#### SET PROBLEM
Exact reproduction is required for all entries.
— start RECORDS PROVIDED —
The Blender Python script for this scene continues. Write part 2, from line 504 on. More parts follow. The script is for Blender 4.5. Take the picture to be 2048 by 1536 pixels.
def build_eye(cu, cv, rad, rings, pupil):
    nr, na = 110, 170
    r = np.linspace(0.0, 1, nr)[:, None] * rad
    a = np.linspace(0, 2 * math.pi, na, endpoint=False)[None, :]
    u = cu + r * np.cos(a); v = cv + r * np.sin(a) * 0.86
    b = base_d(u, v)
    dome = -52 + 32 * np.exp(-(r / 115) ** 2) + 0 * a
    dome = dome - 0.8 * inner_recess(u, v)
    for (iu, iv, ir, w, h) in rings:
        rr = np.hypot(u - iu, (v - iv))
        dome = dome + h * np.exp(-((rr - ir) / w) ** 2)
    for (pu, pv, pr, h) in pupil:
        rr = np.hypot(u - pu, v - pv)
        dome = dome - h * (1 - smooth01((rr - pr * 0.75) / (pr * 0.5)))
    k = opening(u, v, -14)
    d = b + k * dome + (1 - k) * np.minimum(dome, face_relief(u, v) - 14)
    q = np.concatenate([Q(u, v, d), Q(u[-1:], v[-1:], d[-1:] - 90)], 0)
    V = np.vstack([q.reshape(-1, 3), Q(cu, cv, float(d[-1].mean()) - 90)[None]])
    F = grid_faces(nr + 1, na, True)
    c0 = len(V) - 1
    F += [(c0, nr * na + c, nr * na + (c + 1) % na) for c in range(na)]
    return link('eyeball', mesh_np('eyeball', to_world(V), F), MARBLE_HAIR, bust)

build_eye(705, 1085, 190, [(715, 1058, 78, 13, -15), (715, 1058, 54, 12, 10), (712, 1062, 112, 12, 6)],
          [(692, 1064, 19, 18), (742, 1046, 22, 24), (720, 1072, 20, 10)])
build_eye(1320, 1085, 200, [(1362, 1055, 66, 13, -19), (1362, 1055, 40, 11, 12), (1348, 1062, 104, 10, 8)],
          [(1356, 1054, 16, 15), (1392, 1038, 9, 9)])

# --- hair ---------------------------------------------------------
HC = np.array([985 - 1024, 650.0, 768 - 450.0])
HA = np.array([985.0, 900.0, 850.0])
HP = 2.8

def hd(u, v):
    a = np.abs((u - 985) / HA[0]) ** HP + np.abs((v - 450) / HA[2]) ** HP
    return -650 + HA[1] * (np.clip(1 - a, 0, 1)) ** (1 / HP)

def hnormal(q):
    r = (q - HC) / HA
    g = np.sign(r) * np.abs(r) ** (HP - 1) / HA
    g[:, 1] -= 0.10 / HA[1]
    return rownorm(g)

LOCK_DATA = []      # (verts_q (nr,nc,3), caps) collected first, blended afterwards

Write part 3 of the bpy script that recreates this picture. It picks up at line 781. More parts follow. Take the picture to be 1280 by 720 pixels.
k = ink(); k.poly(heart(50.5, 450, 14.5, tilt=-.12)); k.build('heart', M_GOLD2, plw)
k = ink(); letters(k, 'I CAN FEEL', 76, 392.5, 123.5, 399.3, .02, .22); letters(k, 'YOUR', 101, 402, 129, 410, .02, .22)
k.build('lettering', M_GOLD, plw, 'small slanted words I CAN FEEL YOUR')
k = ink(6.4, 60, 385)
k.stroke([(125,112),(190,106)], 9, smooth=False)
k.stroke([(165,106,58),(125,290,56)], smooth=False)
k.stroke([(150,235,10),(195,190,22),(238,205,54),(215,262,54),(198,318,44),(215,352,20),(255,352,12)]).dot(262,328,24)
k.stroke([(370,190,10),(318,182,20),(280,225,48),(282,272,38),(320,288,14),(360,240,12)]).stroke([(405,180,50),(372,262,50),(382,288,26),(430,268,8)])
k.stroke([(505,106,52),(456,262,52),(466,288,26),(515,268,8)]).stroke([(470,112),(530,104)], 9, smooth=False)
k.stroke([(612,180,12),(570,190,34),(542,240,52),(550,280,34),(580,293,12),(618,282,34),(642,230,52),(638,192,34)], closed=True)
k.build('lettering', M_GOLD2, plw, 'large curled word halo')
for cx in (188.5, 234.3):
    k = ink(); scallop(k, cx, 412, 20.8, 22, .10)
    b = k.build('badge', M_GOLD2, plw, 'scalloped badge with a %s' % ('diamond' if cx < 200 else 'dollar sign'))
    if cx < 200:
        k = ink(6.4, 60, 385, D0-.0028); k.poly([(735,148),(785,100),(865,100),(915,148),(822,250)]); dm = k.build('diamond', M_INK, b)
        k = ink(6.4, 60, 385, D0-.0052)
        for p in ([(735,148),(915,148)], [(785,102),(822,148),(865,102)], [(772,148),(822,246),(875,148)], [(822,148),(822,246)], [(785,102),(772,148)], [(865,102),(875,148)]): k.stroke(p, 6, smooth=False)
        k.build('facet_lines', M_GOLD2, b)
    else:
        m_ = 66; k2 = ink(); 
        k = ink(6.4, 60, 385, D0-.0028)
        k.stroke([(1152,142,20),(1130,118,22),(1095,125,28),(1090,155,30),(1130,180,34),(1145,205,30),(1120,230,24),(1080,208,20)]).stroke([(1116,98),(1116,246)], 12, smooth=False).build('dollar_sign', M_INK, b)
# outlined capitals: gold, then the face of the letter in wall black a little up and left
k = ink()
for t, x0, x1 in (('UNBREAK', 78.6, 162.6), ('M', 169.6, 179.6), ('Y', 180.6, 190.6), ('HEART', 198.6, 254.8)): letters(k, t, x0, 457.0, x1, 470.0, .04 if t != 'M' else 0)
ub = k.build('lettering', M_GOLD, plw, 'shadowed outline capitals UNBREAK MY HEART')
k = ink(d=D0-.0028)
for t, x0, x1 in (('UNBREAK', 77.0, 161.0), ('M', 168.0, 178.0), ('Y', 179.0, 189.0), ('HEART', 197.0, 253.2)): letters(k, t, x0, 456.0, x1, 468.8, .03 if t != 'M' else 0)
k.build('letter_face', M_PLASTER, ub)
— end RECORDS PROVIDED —
#### FULL ANSWER
The Blender Python script for this scene continues. Write part 2, from line 504 on. More parts follow. The script is for Blender 4.5. Take the picture to be 2048 by 1536 pixels.
def build_eye(cu, cv, rad, rings, pupil):
    nr, na = 110, 170
    r = np.linspace(0.0, 1, nr)[:, None] * rad
    a = np.linspace(0, 2 * math.pi, na, endpoint=False)[None, :]
    u = cu + r * np.cos(a); v = cv + r * np.sin(a) * 0.86
    b = base_d(u, v)
    dome = -52 + 32 * np.exp(-(r / 115) ** 2) + 0 * a
    dome = dome - 0.8 * inner_recess(u, v)
    for (iu, iv, ir, w, h) in rings:
        rr = np.hypot(u - iu, (v - iv))
        dome = dome + h * np.exp(-((rr - ir) / w) ** 2)
    for (pu, pv, pr, h) in pupil:
        rr = np.hypot(u - pu, v - pv)
        dome = dome - h * (1 - smooth01((rr - pr * 0.75) / (pr * 0.5)))
    k = opening(u, v, -14)
    d = b + k * dome + (1 - k) * np.minimum(dome, face_relief(u, v) - 14)
    q = np.concatenate([Q(u, v, d), Q(u[-1:], v[-1:], d[-1:] - 90)], 0)
    V = np.vstack([q.reshape(-1, 3), Q(cu, cv, float(d[-1].mean()) - 90)[None]])
    F = grid_faces(nr + 1, na, True)
    c0 = len(V) - 1
    F += [(c0, nr * na + c, nr * na + (c + 1) % na) for c in range(na)]
    return link('eyeball', mesh_np('eyeball', to_world(V), F), MARBLE_HAIR, bust)

build_eye(705, 1085, 190, [(715, 1058, 78, 13, -15), (715, 1058, 54, 12, 10), (712, 1062, 112, 12, 6)],
          [(692, 1064, 19, 18), (742, 1046, 22, 24), (720, 1072, 20, 10)])
build_eye(1320, 1085, 200, [(1362, 1055, 66, 13, -19), (1362, 1055, 40, 11, 12), (1348, 1062, 104, 10, 8)],
          [(1356, 1054, 16, 15), (1392, 1038, 9, 9)])

# --- hair ---------------------------------------------------------
HC = np.array([985 - 1024, 650.0, 768 - 450.0])
HA = np.array([985.0, 900.0, 850.0])
HP = 2.8

def hd(u, v):
    a = np.abs((u - 985) / HA[0]) ** HP + np.abs((v - 450) / HA[2]) ** HP
    return -650 + HA[1] * (np.clip(1 - a, 0, 1)) ** (1 / HP)

def hnormal(q):
    r = (q - HC) / HA
    g = np.sign(r) * np.abs(r) ** (HP - 1) / HA
    g[:, 1] -= 0.10 / HA[1]
    return rownorm(g)

LOCK_DATA = []      # (verts_q (nr,nc,3), caps) collected first, blended afterwards

Write part 3 of the bpy script that recreates this picture. It picks up at line 781. More parts follow. Take the picture to be 1280 by 720 pixels.
k = ink(); k.poly(heart(50.5, 450, 14.5, tilt=-.12)); k.build('heart', M_GOLD2, plw)
k = ink(); letters(k, 'I CAN FEEL', 76, 392.5, 123.5, 399.3, .02, .22); letters(k, 'YOUR', 101, 402, 129, 410, .02, .22)
k.build('lettering', M_GOLD, plw, 'small slanted words I CAN FEEL YOUR')
k = ink(6.4, 60, 385)
k.stroke([(125,112),(190,106)], 9, smooth=False)
k.stroke([(165,106,58),(125,290,56)], smooth=False)
k.stroke([(150,235,10),(195,190,22),(238,205,54),(215,262,54),(198,318,44),(215,352,20),(255,352,12)]).dot(262,328,24)
k.stroke([(370,190,10),(318,182,20),(280,225,48),(282,272,38),(320,288,14),(360,240,12)]).stroke([(405,180,50),(372,262,50),(382,288,26),(430,268,8)])
k.stroke([(505,106,52),(456,262,52),(466,288,26),(515,268,8)]).stroke([(470,112),(530,104)], 9, smooth=False)
k.stroke([(612,180,12),(570,190,34),(542,240,52),(550,280,34),(580,293,12),(618,282,34),(642,230,52),(638,192,34)], closed=True)
k.build('lettering', M_GOLD2, plw, 'large curled word halo')
for cx in (188.5, 234.3):
    k = ink(); scallop(k, cx, 412, 20.8, 22, .10)
    b = k.build('badge', M_GOLD2, plw, 'scalloped badge with a %s' % ('diamond' if cx < 200 else 'dollar sign'))
    if cx < 200:
        k = ink(6.4, 60, 385, D0-.0028); k.poly([(735,148),(785,100),(865,100),(915,148),(822,250)]); dm = k.build('diamond', M_INK, b)
        k = ink(6.4, 60, 385, D0-.0052)
        for p in ([(735,148),(915,148)], [(785,102),(822,148),(865,102)], [(772,148),(822,246),(875,148)], [(822,148),(822,246)], [(785,102),(772,148)], [(865,102),(875,148)]): k.stroke(p, 6, smooth=False)
        k.build('facet_lines', M_GOLD2, b)
    else:
        m_ = 66; k2 = ink(); 
        k = ink(6.4, 60, 385, D0-.0028)
        k.stroke([(1152,142,20),(1130,118,22),(1095,125,28),(1090,155,30),(1130,180,34),(1145,205,30),(1120,230,24),(1080,208,20)]).stroke([(1116,98),(1116,246)], 12, smooth=False).build('dollar_sign', M_INK, b)
# outlined capitals: gold, then the face of the letter in wall black a little up and left
k = ink()
for t, x0, x1 in (('UNBREAK', 78.6, 162.6), ('M', 169.6, 179.6), ('Y', 180.6, 190.6), ('HEART', 198.6, 254.8)): letters(k, t, x0, 457.0, x1, 470.0, .04 if t != 'M' else 0)
ub = k.build('lettering', M_GOLD, plw, 'shadowed outline capitals UNBREAK MY HEART')
k = ink(d=D0-.0028)
for t, x0, x1 in (('UNBREAK', 77.0, 161.0), ('M', 168.0, 178.0), ('Y', 179.0, 189.0), ('HEART', 197.0, 253.2)): letters(k, t, x0, 456.0, x1, 468.8, .03 if t != 'M' else 0)
k.build('letter_face', M_PLASTER, ub)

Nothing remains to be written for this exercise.